Ninguém esperava. Se no início dissessem que o Pevidém se mantinha no Campeonato de Portugal, todos teriam assinado por baixo. Fizemos algo impensável para o clube. Estivemos com um pé na II Liga! Seria um passo muito grande para o clube, mas pelo menos garatimos a presença na Liga 3. 

Confesso que todos pensavam que podiam dar um salto maior. Apesar de eu ter 30 anos, fiquei na dúvida sobre se iria ou não receber uma chamada de algum clube. Não acabou por surgir nada e mantivemo-nos todos em Pevidém. Ninguém saiu, o que foi pena, porque havia gente que merecia. 

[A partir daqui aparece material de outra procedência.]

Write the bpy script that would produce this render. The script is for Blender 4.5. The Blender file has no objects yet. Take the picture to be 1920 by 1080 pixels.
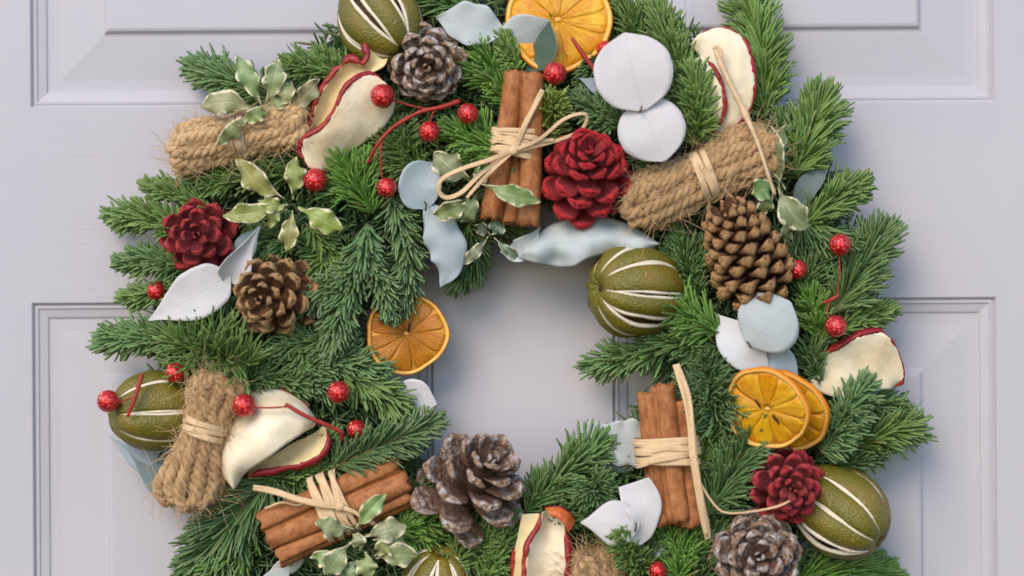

Sou um dos muitos exemplos do que é o Pevidém. É um clube onde todos trabalharam à exceção de quem ainda está a estudar e sonha chegar mais longe. A malta trabalha toda, uns têm empregos mais complicados que outros, mas ao fim do dia estamos todos lá.

Este ano as coisas estão a ser diferentes. O nível aumentou muito, a Liga 3 já é profissional. Acho que da Zona Norte só nós é que não somos profissionais. O campeonato é muito competitivo, mas sentimos que este ano as equipas olham para nós de forma diferente ao contrário do ano passado, em que sentimos algum desprezo por parte dos adversários. Vamos ver se este ano conseguimos a manutenção.

Nesta fase quero é divertir-me, estar com bom grupo de amigos como tenho aqui em Pevidém e ganhar jogos. Caso contrário, o ambiente anda mau (risos).»